--- START SOURCE DATA ---
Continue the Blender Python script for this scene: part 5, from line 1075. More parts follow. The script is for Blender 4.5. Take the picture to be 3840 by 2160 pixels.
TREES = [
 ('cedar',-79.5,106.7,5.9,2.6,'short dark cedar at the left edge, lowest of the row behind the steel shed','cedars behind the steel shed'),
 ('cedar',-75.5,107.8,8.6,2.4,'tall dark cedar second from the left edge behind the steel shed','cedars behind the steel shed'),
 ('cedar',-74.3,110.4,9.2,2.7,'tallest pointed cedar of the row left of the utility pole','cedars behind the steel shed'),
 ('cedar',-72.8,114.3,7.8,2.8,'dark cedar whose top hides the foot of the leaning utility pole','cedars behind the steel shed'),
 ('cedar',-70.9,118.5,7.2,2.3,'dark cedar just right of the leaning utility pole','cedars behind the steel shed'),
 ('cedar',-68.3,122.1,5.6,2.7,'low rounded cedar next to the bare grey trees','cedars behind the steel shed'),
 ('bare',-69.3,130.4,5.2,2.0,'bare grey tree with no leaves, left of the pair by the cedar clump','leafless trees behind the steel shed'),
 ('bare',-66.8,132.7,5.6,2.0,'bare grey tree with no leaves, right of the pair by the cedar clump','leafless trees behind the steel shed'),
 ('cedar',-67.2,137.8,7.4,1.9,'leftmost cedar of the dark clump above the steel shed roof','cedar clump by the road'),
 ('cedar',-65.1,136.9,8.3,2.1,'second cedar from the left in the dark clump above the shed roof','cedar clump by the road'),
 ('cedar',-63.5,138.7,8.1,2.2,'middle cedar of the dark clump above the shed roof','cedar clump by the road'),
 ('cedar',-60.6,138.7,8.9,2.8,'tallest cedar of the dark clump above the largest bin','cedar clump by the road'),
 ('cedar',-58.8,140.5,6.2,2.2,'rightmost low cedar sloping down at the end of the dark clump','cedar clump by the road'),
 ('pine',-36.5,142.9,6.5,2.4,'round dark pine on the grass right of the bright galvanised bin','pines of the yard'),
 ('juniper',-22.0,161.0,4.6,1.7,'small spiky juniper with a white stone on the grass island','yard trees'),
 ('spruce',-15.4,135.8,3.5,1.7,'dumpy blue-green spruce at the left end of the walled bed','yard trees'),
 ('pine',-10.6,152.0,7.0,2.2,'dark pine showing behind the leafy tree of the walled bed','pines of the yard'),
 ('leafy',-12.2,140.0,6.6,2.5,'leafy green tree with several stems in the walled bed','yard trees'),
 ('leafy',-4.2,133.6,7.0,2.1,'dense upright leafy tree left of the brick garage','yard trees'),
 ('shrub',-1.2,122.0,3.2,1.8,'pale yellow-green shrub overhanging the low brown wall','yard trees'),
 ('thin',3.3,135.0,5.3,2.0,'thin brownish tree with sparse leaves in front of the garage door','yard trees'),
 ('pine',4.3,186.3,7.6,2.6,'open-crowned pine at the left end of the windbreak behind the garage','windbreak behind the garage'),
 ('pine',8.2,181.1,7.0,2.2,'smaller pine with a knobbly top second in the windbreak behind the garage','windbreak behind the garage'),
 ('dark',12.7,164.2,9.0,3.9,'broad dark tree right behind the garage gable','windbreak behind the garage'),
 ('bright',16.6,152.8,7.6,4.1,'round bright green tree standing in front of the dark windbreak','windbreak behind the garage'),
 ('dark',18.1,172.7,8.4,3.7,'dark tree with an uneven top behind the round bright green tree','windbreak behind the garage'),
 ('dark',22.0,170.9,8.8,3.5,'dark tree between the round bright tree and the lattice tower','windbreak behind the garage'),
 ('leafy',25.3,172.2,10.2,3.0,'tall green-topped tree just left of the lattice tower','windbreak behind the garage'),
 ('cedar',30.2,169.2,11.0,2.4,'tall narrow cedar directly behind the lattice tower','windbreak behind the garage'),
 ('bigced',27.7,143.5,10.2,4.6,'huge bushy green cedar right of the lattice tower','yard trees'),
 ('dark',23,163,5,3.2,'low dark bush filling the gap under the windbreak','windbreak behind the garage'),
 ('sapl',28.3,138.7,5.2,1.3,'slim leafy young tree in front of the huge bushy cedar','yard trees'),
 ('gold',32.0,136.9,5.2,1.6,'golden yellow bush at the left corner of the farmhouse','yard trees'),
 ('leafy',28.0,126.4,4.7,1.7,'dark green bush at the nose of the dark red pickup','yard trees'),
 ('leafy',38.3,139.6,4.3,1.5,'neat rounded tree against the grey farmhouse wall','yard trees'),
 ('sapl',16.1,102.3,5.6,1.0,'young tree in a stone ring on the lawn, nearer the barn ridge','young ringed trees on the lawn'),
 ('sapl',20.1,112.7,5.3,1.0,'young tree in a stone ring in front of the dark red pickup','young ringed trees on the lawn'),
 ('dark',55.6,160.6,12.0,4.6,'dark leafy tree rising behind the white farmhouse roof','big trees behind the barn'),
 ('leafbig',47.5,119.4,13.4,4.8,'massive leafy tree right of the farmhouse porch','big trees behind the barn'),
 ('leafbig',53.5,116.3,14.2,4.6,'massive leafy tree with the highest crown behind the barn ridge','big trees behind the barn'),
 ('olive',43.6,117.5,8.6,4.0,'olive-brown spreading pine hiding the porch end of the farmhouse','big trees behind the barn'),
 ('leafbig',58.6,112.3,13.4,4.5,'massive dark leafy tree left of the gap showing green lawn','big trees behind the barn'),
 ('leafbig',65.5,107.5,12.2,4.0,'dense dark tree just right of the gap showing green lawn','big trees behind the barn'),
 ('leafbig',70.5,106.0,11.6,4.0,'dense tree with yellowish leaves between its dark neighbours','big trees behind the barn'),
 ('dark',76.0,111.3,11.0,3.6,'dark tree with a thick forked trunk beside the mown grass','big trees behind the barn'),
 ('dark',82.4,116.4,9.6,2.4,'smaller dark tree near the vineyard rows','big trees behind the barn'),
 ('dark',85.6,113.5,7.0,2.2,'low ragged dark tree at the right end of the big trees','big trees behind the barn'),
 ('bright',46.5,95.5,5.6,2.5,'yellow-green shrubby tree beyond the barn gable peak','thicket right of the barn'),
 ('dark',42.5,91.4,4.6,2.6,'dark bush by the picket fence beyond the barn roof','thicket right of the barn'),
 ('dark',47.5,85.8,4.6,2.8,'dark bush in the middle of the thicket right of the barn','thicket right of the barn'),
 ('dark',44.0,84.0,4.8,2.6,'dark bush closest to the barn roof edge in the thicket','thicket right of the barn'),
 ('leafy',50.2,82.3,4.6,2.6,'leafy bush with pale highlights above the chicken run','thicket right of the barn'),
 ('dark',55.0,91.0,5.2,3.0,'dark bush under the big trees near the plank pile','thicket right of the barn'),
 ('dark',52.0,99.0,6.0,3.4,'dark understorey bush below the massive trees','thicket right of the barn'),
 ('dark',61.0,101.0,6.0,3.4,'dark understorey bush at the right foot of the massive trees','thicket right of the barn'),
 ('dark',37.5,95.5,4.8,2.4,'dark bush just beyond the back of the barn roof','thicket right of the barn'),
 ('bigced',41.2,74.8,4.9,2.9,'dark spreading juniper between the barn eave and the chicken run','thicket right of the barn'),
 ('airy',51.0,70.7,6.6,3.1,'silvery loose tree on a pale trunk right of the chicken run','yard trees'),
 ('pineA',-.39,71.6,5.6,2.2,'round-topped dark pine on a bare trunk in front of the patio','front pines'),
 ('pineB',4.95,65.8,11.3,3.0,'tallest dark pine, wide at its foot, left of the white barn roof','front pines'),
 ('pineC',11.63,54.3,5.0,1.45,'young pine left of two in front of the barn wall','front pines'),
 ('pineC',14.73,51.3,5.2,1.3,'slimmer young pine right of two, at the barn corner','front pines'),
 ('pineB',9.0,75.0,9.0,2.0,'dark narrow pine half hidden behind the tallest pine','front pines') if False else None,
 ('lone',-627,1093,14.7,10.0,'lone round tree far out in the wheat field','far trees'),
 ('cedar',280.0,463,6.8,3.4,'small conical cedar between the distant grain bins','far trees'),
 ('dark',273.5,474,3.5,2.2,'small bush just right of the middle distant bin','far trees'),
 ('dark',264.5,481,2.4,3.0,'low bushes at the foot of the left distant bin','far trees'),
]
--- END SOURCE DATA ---
- [TASK DESCRIPTION]
Scan the material above. Copy each line where "from" occurs.

- [THE RESPONSE]
Continue the Blender Python script for this scene: part 5, from line 1075. More parts follow. The script is for Blender 4.5. Take the picture to be 3840 by 2160 pixels.
 ('cedar',-75.5,107.8,8.6,2.4,'tall dark cedar second from the left edge behind the steel shed','cedars behind the steel shed'),
 ('cedar',-65.1,136.9,8.3,2.1,'second cedar from the left in the dark clump above the shed roof','cedar clump by the road'),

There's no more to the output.